(16)再開
[2017/9/26]

 お久しぶりです。書く意欲を失いつつありました。いろいろあって、その気分になれず、半ばあきらめかけてもいたのですが、読みたいと言ってくださる方もいて、再開です。

 休んでいた間、体調がいまいちと言いながらも、ちょうど1年前の9月と今年の5月末から6月はじめにかけて、海外旅行を2度実行しました。昨年はパリへ。はじめてのフランス行きでした。ことしは、バルト三国へ。

 パリ行きは、ずいぶん迷いました。古い女友達ふたりとの旅でした。ひとりはデンマーク在住のインド人女性。もうひとりの仲間は日本人。ふたりとも、1970年代はじめのハワイ留学以来の同年代の友人たちです。日本人のYさんとは、東京で年に数回ランチをいただきますが、インド人のCさんとは、40年近く会っていませんでした。最後に彼女に会ったのは、東京。  

 数年来、3人でヨーロッパ旅行をしようしようと、メールのやりとりをしていたものの、なかなか実行に移せずにいました。主にわたしの優柔不断が原因でした。今回Cさんが、ぜひ行こうと国際電話をかけてきたことも、後押しだったのでしょう。  

 わたしが、旅行会社に勤務する知り合いに頼んで、Yさんとわたしのパリまでの往復切符を手配してもらい、コペンハーゲンにひとり住まい(数年前、デンマーク人の連れ合いが病死された)をするCさんは、エア・ビー・アンド・ビーを利用して、われわれ3人のために、インターネットで民泊を探してくれた。  

 9月半ば、われわれ3人は、シャルル・ドゴール空港で待ち合わせた後、外国人向けの電車バス用の割安チケットを購入、地下鉄を乗り継いで、アパートに向かった。アパートは、ルクセンブルグ公園近くの静かで安全な場所にあり、地下鉄駅にもほんの5分ほどで行ける。アパートの持ち主は、80代の女性画家。夏と冬をスペインで過ごす方と聞いた。  

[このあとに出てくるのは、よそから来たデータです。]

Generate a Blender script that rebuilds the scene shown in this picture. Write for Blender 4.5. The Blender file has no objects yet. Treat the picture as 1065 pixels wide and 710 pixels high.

 近くのスーパーマーケットで、食料品を買い込み、朝はパン、ヨーグルト、チーズ、果物などで簡単にすませた。お昼は、観光の途中で、適当にレストランに入っていただく。クレープの日もあれば、山盛りのツナサラダのシンプルなメニューから、日本人シェフが経営する本格的なフレンチをいただく日もあった。夜は、途中でみつけた総菜店やデパートの食料品売り場などで、出来合いの調理されたおかずを数種類買い込む。わたしは、ほとんどアルコールはだめなのだが、他のふたりは大のワイン好き。帰宅する前に、必ずワインとミネラルウォーターの買い足しを忘れない。  

 アパートの中は、すべて持ち主がそのまま置いていってくれているので、キッチン用具や食器なども、自由に使える。自炊ができるのだ。民泊の楽しい利点だ。小さな中庭のついたしゃれた1階の部屋だったので、気候のいい日は、青空のもとで食べることができた。  

 ほとんどタクシーを使わず、地下鉄とバスを駆使しての移動は、「ひよわな」日本人女性には、かなり疲れるものだったが、めぼしいパリの観光地や美術館など大いに歩き回った。旅の終わり近く、モンマルトルの丘に登ったときは、いささか息もたえだえだったが、なんとかパリ旅行を楽しく終わらせることができた。  

 ただ、美術館に入って見る絵に、思いのほか感動しないのは、年齢のせいなのか、あるいは、まがりなりにも、これまでにすでにどこかで、似た絵を見たことがあるせいなのか。ピカソ美術館で見た、大型のカラフルな婦人像には、引きつけられるものがあったのは確かだが。なんだろう、人は年を取るにしたがって、絵に対する感受性がにぶくなるものなのか。それとも、わたしの中の個人的な枯渇現象なのか。  

 1年近く前のパリ旅行。セーヌ河下りで両岸に見たパリの古い町並みと、鉄でできているとはとても思えない優雅なエッフェル塔の姿は忘れられない。パリはそれほどくすんだ印象をあたえなかった。